De acordo com o diretor da Urbia, o dinheiro a ser arrecadado com a exploração comercial do Pavilhão das Culturas Brasileiras servirá para cobrir parcialmente o investimento de R$ 70 milhões que a empresa teve de fazer ao ganhar a concessão do Ibirapuera, o principal parque da capital paulista, e de outros parques secundários.

Neste ano, o terceiro de administração privada, o Ibirapuera teve lucro de R$ 30 milhões.

A Urbia diz ainda que cogitou implantar um restaurante de comida brasileira no pavilhão, mas desistiu após conversas com a prefeitura, que apontou o perigo de instalar fogões próximos a um acervo de arte.

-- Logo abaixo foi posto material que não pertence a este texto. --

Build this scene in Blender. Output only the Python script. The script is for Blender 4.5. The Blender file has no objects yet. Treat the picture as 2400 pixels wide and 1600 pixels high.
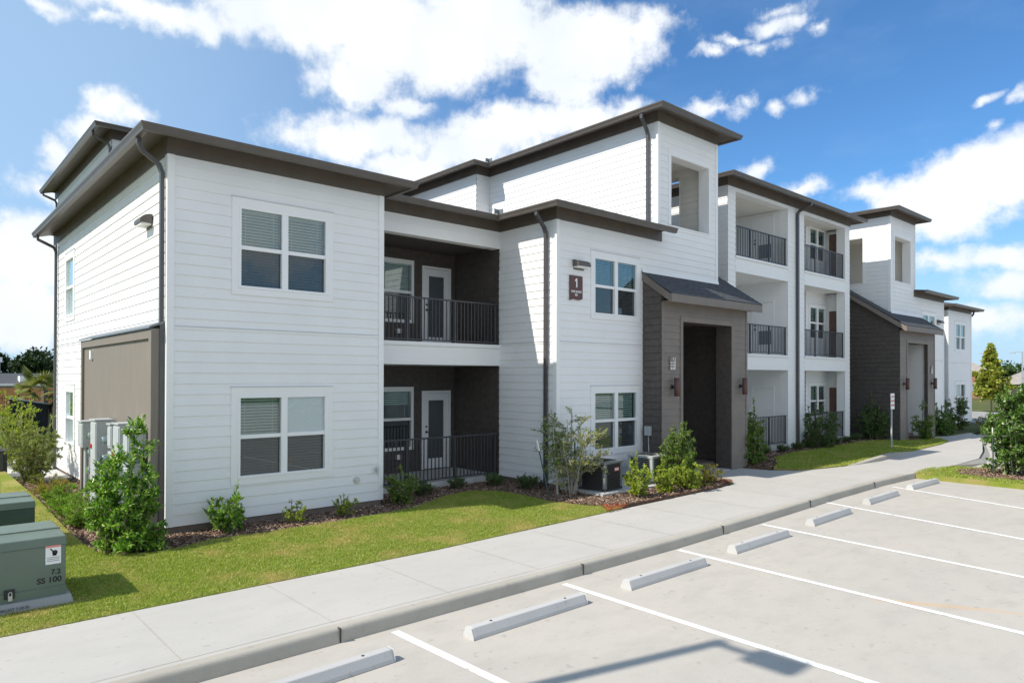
import bpy, math, random
import numpy as np
from mathutils import Vector, Matrix
R = math.radians
sc = bpy.context.scene
COL = sc.collection

# ------------------------------------------------------------------ camera
cam_d = bpy.data.cameras.new('camera'); cam = bpy.data.objects.new('camera', cam_d); COL.objects.link(cam)
yaw, pitch, roll = .728, .008, .002
fw = Vector((math.sin(yaw)*math.cos(pitch), math.cos(yaw)*math.cos(pitch), math.sin(pitch)))
r0 = Vector((math.cos(yaw), -math.sin(yaw), 0)); u0 = r0.cross(fw)
rr = r0*math.cos(roll)+u0*math.sin(roll); uu = -r0*math.sin(roll)+u0*math.cos(roll)
M = Matrix(((rr.x, uu.x, -fw.x, -3.449), (rr.y, uu.y, -fw.y, -12.594), (rr.z, uu.z, -fw.z, 2.719), (0, 0, 0, 1)))
cam.matrix_world = M
cam_d.sensor_width = 36; cam_d.lens = 36*1626.38/2400; cam_d.shift_y = 70.137/2400
cam_d.clip_start = .05; cam_d.clip_end = 3000
sc.camera = cam

# ------------------------------------------------------------------ sun, exposure
SUN = Vector((-1, .25, 1.03)).normalized()
sd = bpy.data.lights.new('sun', 'SUN'); sd.energy = 4.8; sd.angle = R(.55); sd.color = (1, .925, .82)
so = bpy.data.objects.new('sun', sd); COL.objects.link(so); so.location = (-20, 5, 25)
so.rotation_euler = SUN.to_track_quat('Z', 'Y').to_euler()
sc.view_settings.view_transform = 'Standard'; sc.view_settings.look = 'None'
sc.view_settings.exposure = 0.22; sc.view_settings.gamma = 1
sc.cycles.max_bounces = 7; sc.cycles.transparent_max_bounces = 12
try: sc.cycles.use_denoising = True
except Exception: pass

# ------------------------------------------------------------------ world: clear sky and cumulus
W = bpy.data.worlds.new('World'); sc.world = W; W.use_nodes = True
nt = W.node_tree; N = nt.nodes; L = nt.links
for n in list(N): N.remove(n)
def nd(t, **k):
    n = N.new(t)
    for a, b in k.items(): setattr(n, a, b)
    return n
def mth(op, a, b=None, c=None, clamp=False):
    n = nd('ShaderNodeMath', operation=op, use_clamp=clamp)
    for i, x in enumerate((a, b, c)):
        if x is None: continue
        if isinstance(x, (int, float)): n.inputs[i].default_value = x
        else: L.new(x, n.inputs[i])
    return n.outputs[0]
def vm(op, a, b=None):
    n = nd('ShaderNodeVectorMath', operation=op)
    for i, x in enumerate((a, b)):
        if x is None: continue
        if isinstance(x, tuple): n.inputs[i].default_value = x
        else: L.new(x, n.inputs[i])
    return n
sky = nd('ShaderNodeTexSky'); sky.sky_type = 'NISHITA'; sky.sun_disc = False
sky.sun_elevation = math.asin(SUN.z); sky.sun_rotation = math.atan2(SUN.x, SUN.y)
sky.altitude = 50; sky.air_density = 1.0; sky.dust_density = .6; sky.ozone_density = 2.5
tc = nd('ShaderNodeTexCoord')
sep = nd('ShaderNodeSeparateXYZ'); L.new(tc.outputs['Generated'], sep.inputs[0])
az = mth('ARCTAN2', sep.outputs[0], sep.outputs[1]); el = mth('ARCSINE', sep.outputs[2])
cmb = nd('ShaderNodeCombineXYZ'); L.new(az, cmb.inputs[0]); L.new(el, cmb.inputs[1])
def noise(vec, scale, detail, rough=.55, dist=0):
    n = nd('ShaderNodeTexNoise'); L.new(vec, n.inputs['Vector'])
    n.inputs['Scale'].default_value = scale; n.inputs['Detail'].default_value = detail
    n.inputs['Roughness'].default_value = rough; n.inputs['Distortion'].default_value = dist
    return n
warp = noise(cmb.outputs[0], 9, 7, .58)
w1 = vm('SUBTRACT', warp.outputs['Color'], (.5, .5, .5)); w2 = vm('MULTIPLY', w1.outputs[0], (.11, .075, 0))
pos = vm('ADD', cmb.outputs[0], w2.outputs[0]).outputs[0]
CLOUDS = [(0.471,0.47,0.193,0.057),(0.585,0.44,0.165,0.06),(0.507,0.393,0.066,0.039),(0.685,0.469,0.119,0.068),(0.83,0.442,0.13,0.055),(0.799,0.396,0.069,0.032),(0.916,0.457,0.049,0.03),(0.237,0.445,0.108,0.022),(0.298,0.445,0.062,0.019),(0.127,0.421,0.039,0.01),(0.199,0.423,0.021,0.009),(0.561,0.362,0.046,0.014),(0.513,0.32,0.128,0.034),(0.623,0.312,0.056,0.031),(0.592,0.29,0.074,0.026),(0.73,0.342,0.107,0.034),(0.824,0.354,0.106,0.026),(0.673,0.324,0.075,0.034),(0.898,0.358,0.055,0.016),(0.202,0.325,0.032,0.02),(0.183,0.299,0.028,0.024),(0.159,0.265,0.025,0.025),(0.223,0.32,0.029,0.015),(0.116,0.139,0.072,0.055),(0.108,0.073,0.067,0.046),(0.137,0.222,0.039,0.02),(1.096,0.447,0.029,0.016),(1.136,0.431,0.015,0.01),(1.011,0.416,0.023,0.006),(1.043,0.428,0.031,0.007),(1.082,0.418,0.025,0.007),(1.101,0.465,0.027,0.007),(1.04,0.368,0.021,0.009),(1.09,0.353,0.02,0.008),(1.134,0.355,0.023,0.012),(1.011,0.359,0.035,0.011),(1.326,0.327,0.017,0.005),(1.362,0.316,0.016,0.01),(1.324,0.294,0.012,0.009),(1.321,0.239,0.091,0.049),(1.263,0.227,0.079,0.032),(1.355,0.243,0.066,0.043),(1.29,0.198,0.067,0.031),(1.205,0.234,0.045,0.016),(1.123,0.243,0.032,0.014),(1.057,0.279,0.023,0.016),(1.334,0.142,0.081,0.02),(1.272,0.142,0.055,0.016),(1.355,0.11,0.062,0.02),(1.321,0.066,0.069,0.021),
 # unseen clouds, added and sized to whiten the ambient light, mirrored in windows
 (2.6,.55,.7,.22),(3.0,.25,.5,.12),(-2.6,.5,.7,.26),(-1.9,.25,.5,.14),(1.95,.5,.35,.2)]
acc = None
for (a, e, ra, re) in CLOUDS:
    d1 = vm('SUBTRACT', pos, (a, e, 0)); d2 = vm('MULTIPLY', d1.outputs[0], (1/(ra*1.12), 1/(re*1.12), 0))
    ln = vm('LENGTH', d2.outputs[0]).outputs['Value']
    k = min(1.0, .26+re*15)
    v = mth('MULTIPLY_ADD', ln, -k, k)
    acc = v if acc is None else mth('SMOOTH_MAX', acc, v, .12)
fine = noise(cmb.outputs[0], 26, 8, .62)
big = noise(cmb.outputs[0], 7, 4, .5)
dens = mth('ADD', acc, mth('MULTIPLY_ADD', fine.outputs[0], 1.0, -.47))
mask = nd('ShaderNodeMapRange', interpolation_type='SMOOTHSTEP'); L.new(dens, mask.inputs[0])
mask.inputs[1].default_value = -.03; mask.inputs[2].default_value = .48
# thin veil and pale horizon
veil = noise(vm('MULTIPLY', cmb.outputs[0], (1, 2.2, 1)).outputs[0], 5, 6, .6)
veilm = nd('ShaderNodeMapRange'); L.new(veil.outputs[0], veilm.inputs[0]); veilm.inputs[1].default_value = .48; veilm.inputs[2].default_value = .85
hz = nd('ShaderNodeMapRange', interpolation_type='SMOOTHSTEP'); L.new(el, hz.inputs[0]); hz.inputs[1].default_value = -.01; hz.inputs[2].default_value = .26
hz.inputs[3].default_value = .85; hz.inputs[4].default_value = 0
left = nd('ShaderNodeMapRange', interpolation_type='SMOOTHSTEP'); L.new(az, left.inputs[0]); left.inputs[1].default_value = .9; left.inputs[2].default_value = 0.05
left.inputs[3].default_value = 0.0; left.inputs[4].default_value = .62
pale = mth('MAXIMUM', mth('MAXIMUM', hz.outputs[0], left.outputs[0]), mth('MULTIPLY', veilm.outputs[0], .15), clamp=True)
sk = nd('ShaderNodeMix', data_type='RGBA', blend_type='MULTIPLY'); sk.inputs[0].default_value = 1
L.new(sky.outputs[0], sk.inputs[6]); sk.inputs[7].default_value = (.68, 1.12, 1.46, 1)
m1 = nd('ShaderNodeMix', data_type='RGBA'); L.new(pale, m1.inputs[0]); L.new(sk.outputs[2], m1.inputs[6]); m1.inputs[7].default_value = (4.7, 6.5, 8.4, 1)
ccol = nd('ShaderNodeMix', data_type='RGBA'); L.new(mth('MULTIPLY_ADD', big.outputs[0], 1.6, -.35, clamp=True), ccol.inputs[0])
ccol.inputs[6].default_value = (7.4, 8.0, 8.7, 1); ccol.inputs[7].default_value = (9.9, 10.0, 10.1, 1)
m2 = nd('ShaderNodeMix', data_type='RGBA'); L.new(mask.outputs[0], m2.inputs[0]); L.new(m1.outputs[2], m2.inputs[6]); L.new(ccol.outputs[2], m2.inputs[7])
bg = nd('ShaderNodeBackground'); L.new(m2.outputs[2], bg.inputs[0]); bg.inputs[1].default_value = .1
wo = nd('ShaderNodeOutputWorld'); L.new(bg.outputs[0], wo.inputs[0])

# ------------------------------------------------------------------ materials
MATS = {}
def newmat(name):
    m = bpy.data.materials.new(name); m.use_nodes = True; MATS[name] = m
    return m, m.node_tree.nodes, m.node_tree.links, m.node_tree.nodes['Principled BSDF']
def mat(name, col, rough=.6, var=.06, scale=6, metal=0, bump=0, bscale=60, spec=.4, col2=None, detail=5, stretch=None, lo=.3, hi=.7):
    m, n, l, p = newmat(name)
    p.inputs['Roughness'].default_value = rough; p.inputs['Metallic'].default_value = metal
    p.inputs['Specular IOR Level'].default_value = spec
    g = n.new('ShaderNodeNewGeometry'); src = g.outputs['Position']
    if stretch:
        mp = n.new('ShaderNodeVectorMath'); mp.operation = 'MULTIPLY'; mp.inputs[1].default_value = stretch
        l.new(src, mp.inputs[0]); src = mp.outputs[0]
    t = n.new('ShaderNodeTexNoise'); l.new(src, t.inputs['Vector']); t.inputs['Scale'].default_value = scale; t.inputs['Detail'].default_value = detail
    mr = n.new('ShaderNodeMapRange'); l.new(t.outputs[0], mr.inputs[0]); mr.inputs[1].default_value = lo; mr.inputs[2].default_value = hi
    mx = n.new('ShaderNodeMix'); mx.data_type = 'RGBA'; l.new(mr.outputs[0], mx.inputs[0])
    a = col2 if col2 else tuple(max(0, c*(1-var)) for c in col); b = col if col2 else tuple(min(1, c*(1+var)) for c in col)
    mx.inputs[6].default_value = (*a, 1); mx.inputs[7].default_value = (*b, 1)
    l.new(mx.outputs[2], p.inputs['Base Color'])
    if bump:
        t2 = n.new('ShaderNodeTexNoise'); l.new(g.outputs['Position'], t2.inputs['Vector']); t2.inputs['Scale'].default_value = bscale; t2.inputs['Detail'].default_value = 6
        bp = n.new('ShaderNodeBump'); bp.inputs['Strength'].default_value = bump; bp.inputs['Distance'].default_value = .02
        l.new(t2.outputs[0], bp.inputs['Height']); l.new(bp.outputs[0], p.inputs['Normal'])
    return m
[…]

Lloyd afirma também que uma eventual ampliação do espaço expositivo do museu significaria redefinir as metragens determinadas em contrato, e neste caso o acordo com a prefeitura precisaria ser refeito.

O diretor da Urbia diz reconhecer a relevância da coleção de arte e argumenta que o museu será um atrativo fundamental para trazer mais público para o parque —muitas pessoas, ele afirma, nem sabem que o Pavilhão das Culturas Brasileiras existe.

Em 2015, um contrato firmado entre a prefeitura paulistana e o Banco Nacional do Desenvolvimento Econômico e Social, o BNDES, afirmava que o museu deveria ser inaugurado até 2019. Para isso, o BNDES investiria R$ 12 milhões nas obras, e o município deveria fornecer o restante do dinheiro, até um teto de R$ 24,6 milhões.

O BNDES investiu pouco menos da metade do valor, e a prefeitura diz que não fez nenhum aporte. O BNDES afirma que, como o espaço dedicado ao museu agora será menor, dada a privatização da gestão do parque, o contrato com a Prefeitura de São Paulo foi refeito e o banco não tem mais a obrigação de liberar o total da verba inicialmente acertada, tendo assim cumprido sua parte no acordo.

Segundo a administração municipal, "o acordo com o BNDES foi formulado e descartado em outra gestão", e as obras agora são de responsabilidade da Urbia, assim como o projeto expositivo do museu.